The answer lies not in a single cause but in a convergence of systems that concentrate enormous demand into a very narrow window of time. Summer holidays are not simply a travel product. They are the result of school calendars, workplace schedules, weather patterns, airline economics, and global tourism infrastructure all colliding at once.


The first and most powerful driver is the school calendar. Across much of Europe and North America, families with children are effectively restricted to travelling during school holidays. Parents may have flexibility in their jobs, but children cannot easily be taken out of school for extended periods. As a result, millions of families are forced into the same six-to-eight-week window each year. This creates an enormous spike in demand for flights, accommodation, and holiday packages.


Airlines understand this pattern extremely well. Modern airline pricing is managed by sophisticated revenue management systems designed to maximise income from each flight. Seats are sold in tiers, with prices increasing as demand rises. When airlines detect strong booking patterns during peak weeks, they simply release fewer low-price seats. The result is a sharp price escalation as summer approaches. The plane has not become more expensive to operate; the algorithm simply recognises that passengers are willing to pay more.


Hotels follow a similar logic. Coastal resorts in Spain, Greece, Italy, and Portugal may operate year-round, but their profitability often depends on the summer season. July and August represent the peak revenue period when rooms can be sold at the highest rates. When occupancy rises toward full capacity, hotels increase prices accordingly. In popular destinations like Mallorca, Santorini, or Dubrovnik, supply is limited by geography, meaning prices rise quickly once demand surges.


Weather adds another layer to the system. Northern European travellers are particularly motivated to escape unpredictable climates during summer. Warm Mediterranean destinations offer reliable sunshine and beach conditions during precisely the months when families are free to travel. This alignment between school holidays and ideal weather conditions creates a powerful seasonal concentration of tourism.
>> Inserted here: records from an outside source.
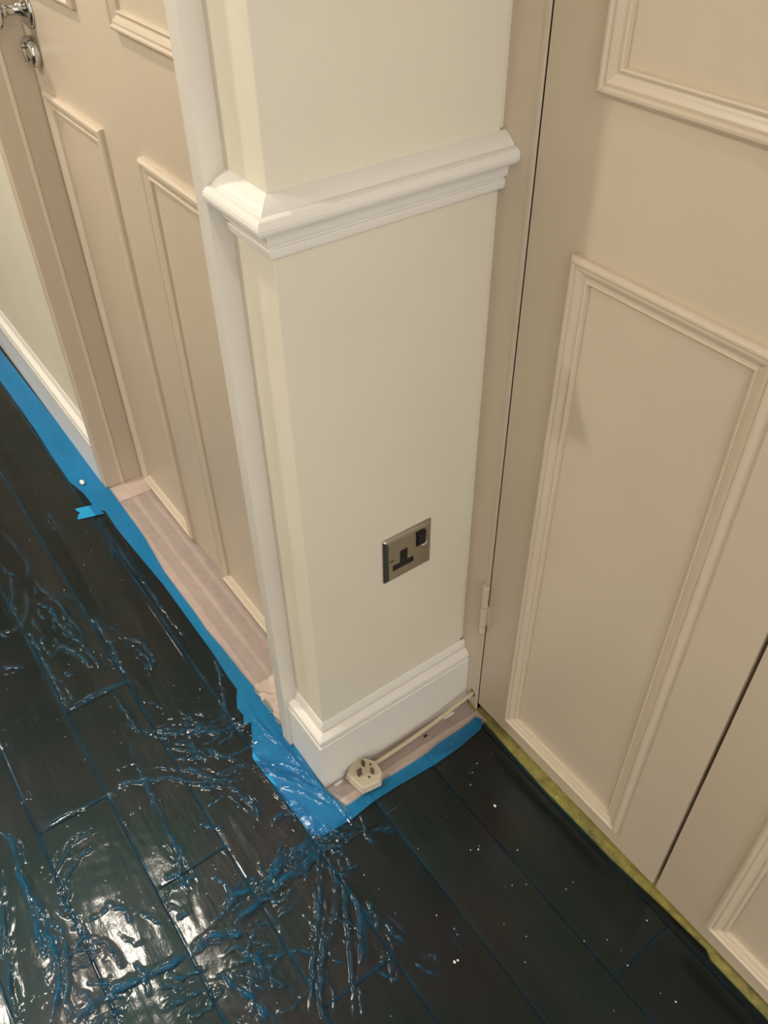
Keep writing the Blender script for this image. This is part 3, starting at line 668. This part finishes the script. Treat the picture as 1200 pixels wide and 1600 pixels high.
# flex from the plug through the hole
def tube(name, pts, r, m, parent, flat=1.0, seg=14):
    c = bpy.data.curves.new('c', 'CURVE'); c.dimensions = '3D'; c.bevel_depth = r; c.bevel_resolution = 5; c.use_fill_caps = True; c.resolution_u = 10
    s = c.splines.new('BEZIER'); s.bezier_points.add(len(pts)-1)
    for bp, p in zip(s.bezier_points, pts): bp.co = p; bp.handle_left_type = bp.handle_right_type = 'AUTO'
    t = bpy.data.objects.new('t', c); COL.objects.link(t); bpy.context.view_layer.update()
    me = bpy.data.meshes.new_from_object(t.evaluated_get(bpy.context.evaluated_depsgraph_get())); bpy.data.objects.remove(t)
    return link(name, me, m, parent, True)
cb = tube('cable', [(.036, .066, .0125), (.0345, .080, .0095), (.0335, .125, .0085), (.0328, .180, .0115), (.0322, .235, .0185), (.0318, .275, .0255), (.0320, .300, .0300), (.032, .335, .034)], .0038, M_CABLE, pg)

# ---------------------------------------------------------------- crumbs
def crumb(name, x, y, z, r, seed, m, label):
    rnd = random.Random(seed); bm = bmesh.new(); bmesh.ops.create_icosphere(bm, subdivisions=2, radius=1)
    for v in bm.verts:
        k = rnd.uniform(.8, 1.15); v.co = Vector((x+v.co.x*r[0]*k, y+v.co.y*r[1]*k, z+v.co.z*r[2]*k))
    return tag(bm_obj(name, bm, m, None, True), label, 'debris')
crumb('paint_flake', -.995, -.056, .0095, (.010, .006, .003), 1, M_CRUMB, 'white paint flake lying on the blue tape near the far door jamb')
for k, (x, y, rx, ry) in enumerate(((.0240, .006, .0035, .011), (.0300, .243, .0035, .014))):
    crumb('caulk_smear', x, y, .0010, (rx, ry, .0007), 20+k, M_TRIM, ('white caulk smear on the tape between the skirting corner and the plug', 'white caulk smear on the tape near the cable hole')[k])
crumb('wood_chip', .0395, .1810, .0030, (.0020, .0045, .0016), 2, M_DARK, 'tiny dark chip on the pink tape between plug and cupboard frame')
bm = bmesh.new(); rnd = random.Random(11)
for k, (x, y) in enumerate(SPECKS):
    r = rnd.uniform(.0007, .0013)*(2.0 if k in (2, 7, 8, 13) else 1)
    s = bmesh.ops.create_icosphere(bm, subdivisions=1, radius=r)
    for v in s['verts']: v.co = Vector((x+v.co.x*rnd.uniform(.8, 1.5), y+v.co.y, .0040+v.co.z*.7))
for k in range(150):
    x = rnd.uniform(-1.2, .6); y = rnd.uniform(-.55, .26)
    if y > -.03 and x < .1: continue
    s = bmesh.ops.create_icosphere(bm, subdivisions=1, radius=rnd.uniform(.0004, .0008))
    for v in s['verts']: v.co += Vector((x, y, .0040))
tag(bm_obj('plaster_dust', bm, M_CRUMB), 'fine white plaster specks scattered over the blue film', 'dust', kind='stuff')
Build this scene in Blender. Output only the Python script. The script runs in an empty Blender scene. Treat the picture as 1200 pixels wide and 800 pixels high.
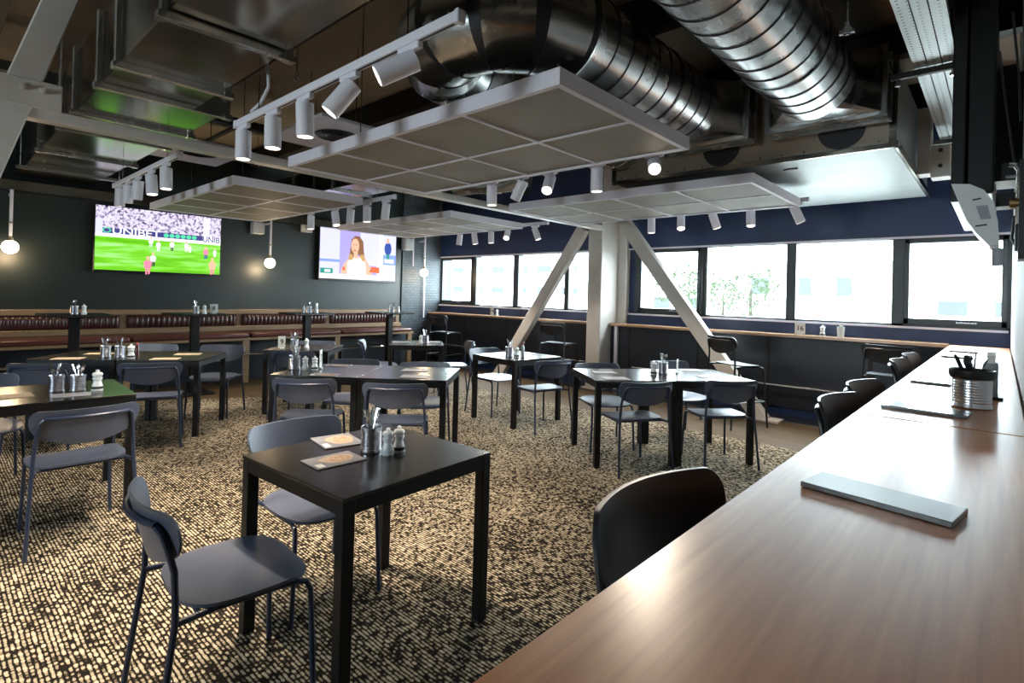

Package holiday companies have built entire business models around this dynamic. Tour operators block-book aircraft seats and hotel rooms months in advance, creating bundled offers that combine flights, accommodation, and transfers. While these packages sometimes appear expensive, they actually reflect the cost of securing limited capacity during the most competitive weeks of the year.


Another important factor is labour and operational pressure. Airports, airlines, hotels, and restaurants must hire additional seasonal workers to handle the surge in visitors. Resorts that feel relatively quiet in May can become overwhelmed in August. The cost of staffing, logistics, and services increases during peak season, contributing further to higher prices for travellers.


The result is what economists often call peak demand pricing. When millions of people want the same product at the same time, prices rise naturally. Summer holidays represent one of the clearest examples of this phenomenon in everyday life. Unlike luxury goods or discretionary purchases, family holidays are tied to fixed calendars and emotional expectations, making demand highly predictable and difficult to spread evenly throughout the year.


Interestingly, travellers without children often exploit this system by avoiding peak weeks entirely. Couples, retirees, and remote workers frequently travel in May, June, or September, when prices drop significantly. The destinations remain the same, the weather is often just as pleasant, yet the absence of school-driven demand dramatically lowers costs.


Some countries attempt to soften the peak by staggering school holidays across different regions. France, for example, divides its school calendar into zones to reduce congestion during summer travel. While this helps distribute demand slightly, it does not eliminate the fundamental problem: millions of families still want to travel during broadly the same period.


Technology has also intensified price sensitivity. Online booking platforms allow travellers to compare prices instantly across airlines and hotels, making demand patterns visible in real time. As more people search for the same destinations, algorithms respond by raising prices even faster. What once happened gradually through travel agents now occurs instantly through automated pricing systems.


Viewed through a systems perspective, the high cost of summer holidays is not the result of greedy airlines or overpriced hotels alone. It emerges from a complex interaction between social schedules, weather patterns, limited capacity, and algorithmic pricing models. When all these forces converge in a narrow window, prices rise dramatically.


The paradox is that the holiday itself remains the same. The beach, the sea, and the sunshine have not changed. What changes is the timing of when millions of people attempt to experience them at once.


Summer holidays therefore reveal something deeper about modern economies. When demand becomes synchronised by institutions like schools and workplaces, markets respond with higher prices. The cost of the holiday is not simply the price of travel; it is the price of travelling at exactly the same time as everyone else.